Absent any additional information, your best guess is that you’re right in the middle of a very normal thing. This makes sense if you imagine encountering a hundred similar things. If you're a time traveler with a faulty time machine and you happen upon a hundred different wars, you’ll randomly encounter some in their first half, and others in their latter half, with a more or less even distribution between “started this morning” and “ending tonight.” Given such a distribution, your safest bet is that if the war has gone on for ten years so far, it will go on for ten years more.

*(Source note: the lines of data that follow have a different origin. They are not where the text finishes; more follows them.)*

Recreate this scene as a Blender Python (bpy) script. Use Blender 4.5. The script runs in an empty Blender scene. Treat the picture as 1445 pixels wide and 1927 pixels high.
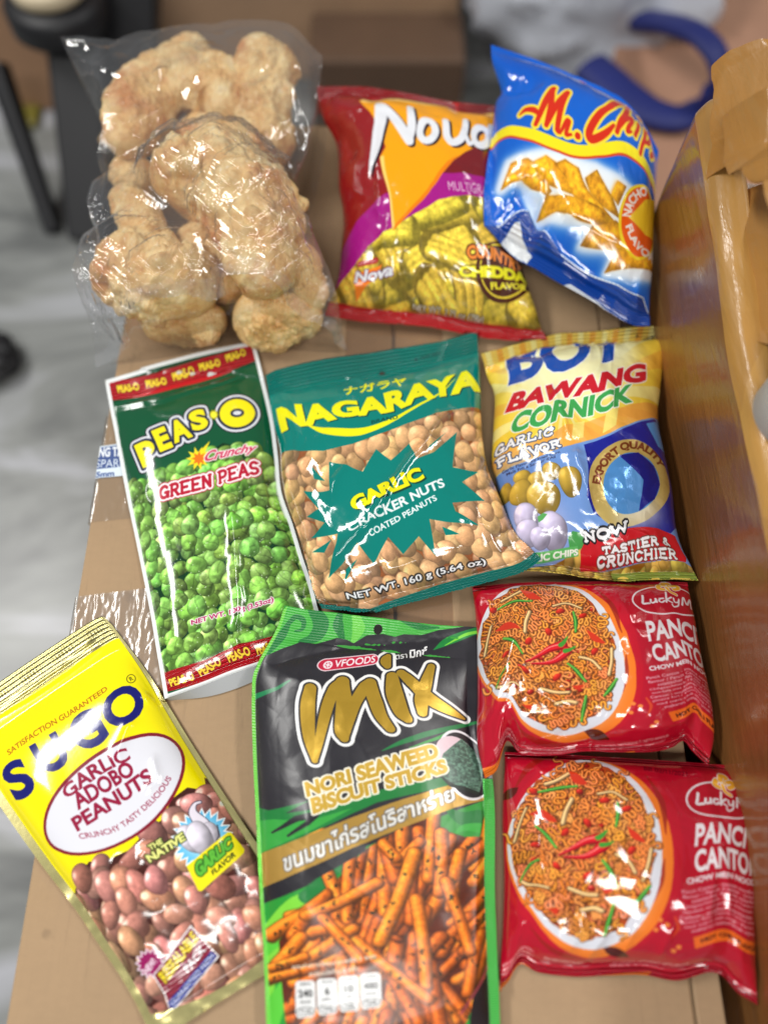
import bpy, math, random
import numpy as np
from mathutils import Vector

R = math.radians
scene = bpy.context.scene
COL = scene.collection

# ------------------------------------------------------------------ camera, world, lamps, exposure
CAM_H, CAM_Y, PITCH = 0.50, -0.2226, R(66.0)
FPX, CX, CY = 1456.0, 722.5, 963.5
cam_data = bpy.data.cameras.new('camera')
cam_data.sensor_fit = 'VERTICAL'
cam_data.sensor_height = 34.6
cam_data.sensor_width = 34.6
cam_data.lens = FPX * 34.6 / 1927.0
cam_data.clip_start = 0.02
cam_data.clip_end = 60.0
cam_data.dof.use_dof = True
cam_data.dof.focus_distance = 0.498
cam_data.dof.aperture_fstop = 2.0
camera = bpy.data.objects.new('camera', cam_data)
COL.objects.link(camera)
camera.location = (0, CAM_Y, CAM_H)
camera.rotation_euler = (R(90.0) - PITCH, 0, 0)
scene.camera = camera

world = bpy.data.worlds.new('World')
scene.world = world
world.use_nodes = True
world.node_tree.nodes['Background'].inputs['Color'].default_value = (0.93, 0.97, 1.0, 1)
world.node_tree.nodes['Background'].inputs['Strength'].default_value = 0.20


def ceiling_lamp(loc, sx, sy, power, rz=0.0, col=(1, 0.985, 0.95)):
    d = bpy.data.lights.new('ceiling_panel_lamp', 'AREA')
    d.shape = 'RECTANGLE'
    d.size, d.size_y = sx, sy
    d.energy = power
    d.color = col
    o = bpy.data.objects.new('ceiling_panel_lamp', d)
    o.location = loc
    o.rotation_euler = (0, 0, rz)
    COL.objects.link(o)


ceiling_lamp((-1.65, 0.60, 2.0), 1.3, 0.42, 52, R(85))
ceiling_lamp((1.60, 0.35, 2.0), 1.3, 0.36, 31, R(95))
ceiling_lamp((-0.30, -1.50, 2.0), 1.3, 0.40, 40, R(5))

scene.view_settings.view_transform = 'Standard'
scene.view_settings.look = 'None'
scene.view_settings.exposure = 0.0
scene.view_settings.gamma = 1.0
scene.view_settings.use_curve_mapping = False
scene.render.engine = 'CYCLES'
scene.cycles.max_bounces = 8
scene.cycles.transparent_max_bounces = 16
scene.cycles.use_denoising = True
scene.cycles.sample_clamp_indirect = 6.0
scene.cycles.caustics_reflective = False
scene.cycles.caustics_refractive = False

# ------------------------------------------------------------------ measuring helpers: where things stand on the box top
_sp, _cp = math.sin(PITCH), math.cos(PITCH)


def at(px, py, z=0.0):
    """Point at height z (metres above the box top) seen along a ray; arrays are fine."""
    px = np.asarray(px, float); py = np.asarray(py, float); z = np.asarray(z, float)
    a = (px - CX) / FPX
    b = -(py - CY) / FPX
    # camera axes in the world: right (1,0,0), up (0,sin p,cos p), forward (0,cos p,-sin p)
    dx = a
    dy = b * _sp + _cp
    dz = b * _cp - _sp
    t = (z - CAM_H) / dz
    return np.stack([t * dx, CAM_Y + t * dy, z + 0 * dx], -1)


def project(P):
    P = np.asarray(P, float)
    x = P[..., 0]; y = P[..., 1] - CAM_Y; z = P[..., 2] - CAM_H
    f = y * _cp - z * _sp
    u = y * _sp + z * _cp
    return np.stack([CX + FPX * x / f, CY - FPX * u / f], -1)


# ------------------------------------------------------------------ noise
_rngT = np.random.RandomState(7)
_TAB = _rngT.rand(65536)


def _h(ix, iy, iz, seed):
    k = (ix * 73856093) ^ (iy * 19349663) ^ (iz * 83492791) ^ (seed * 2654435)
    return _TAB[k & 65535]


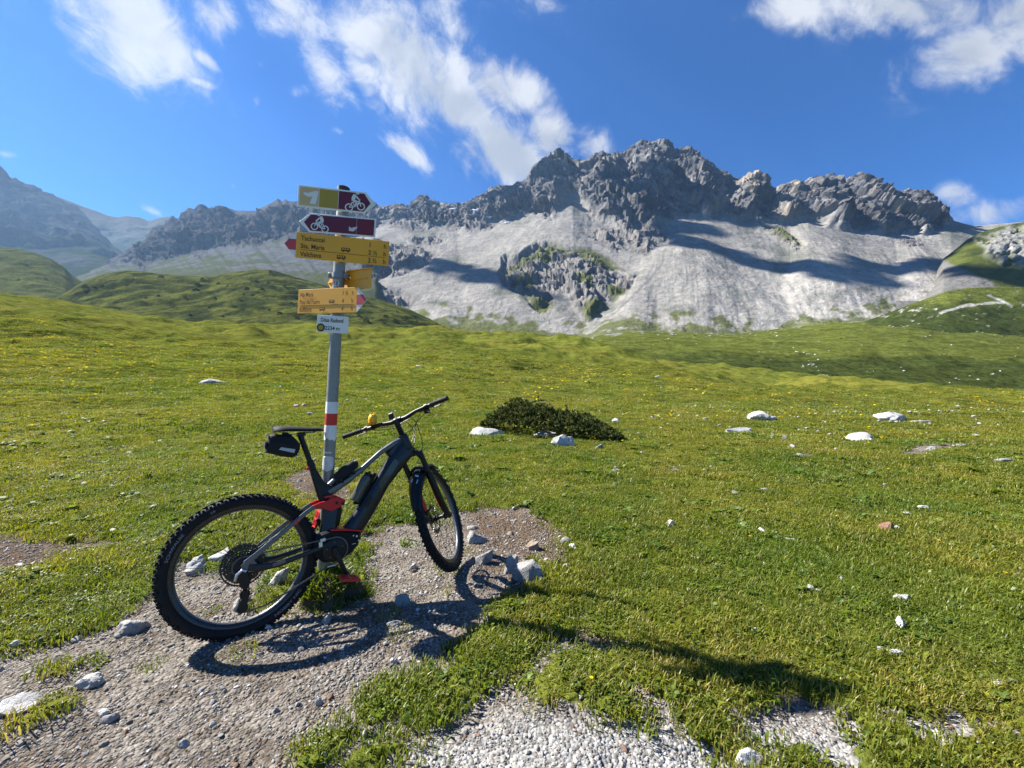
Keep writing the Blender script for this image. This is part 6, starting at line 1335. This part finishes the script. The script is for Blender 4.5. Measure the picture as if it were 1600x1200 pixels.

This is true for a range of phenomena, from trivial to interesting. Look at a digital clock that only shows minutes—it’s safer to guess that it’s 6:02:30 than to guess that it’s 6:02:01 or 6:02:59. Look at a popular franchise, like Harry Potter—people have been talking about it and paying attention to it for close to twenty years, so a reasonable guess is that it will fall out of the spotlight by 2035. If you’ve never tried shuffleboarding before, you’d be well within reason to expect to do better than about half of the people who are trying it for the first time.

The Chaos Heuristic

The Copernican principle is a rule of thumb at best, and it particularly applies during “normal” times. By that, we mean times that are between large paradigm shifts—there were thousands of years between human mastery of fire and stone and the invention of agriculture, and thousands more between agriculture and industrialization.

But in many ways, the most interesting times are the least normal ones—the eras in which things leap ahead, and the present looks drastically different from the past. Largely, these times come about because someone figures out some new Big Idea (like the internal combustion engine, or the microchip).

As a forward-facing human, you’d probably prefer to live in one of those times of steep upward development, rather than the long slow “exploit” period between innovations. The problem is, those steep times come from exploration—and exploration is expensive.

Would you rather have a steady job, or found a start-up? Would you rather live in your home country, or drop everything and move to Indonesia? Do you think you have a better chance at success if you stand on the shoulders of giants, or forge your own entirely new trail? 

As an individual, it’s almost always safer to play the exploit game rather than the explore one.

But! As a society, we’re better off with more people playing explore. Most people are climbing toward local maxima; if more people are willing to absorb the risk of jumping off and finding nothing better, the group will find the real mountains much more quickly and reliably.

The Chaos Heuristic, in a nutshell, says this: odds are, you’re nowhere near your best options, and you don’t know what you don’t know. So go exploring!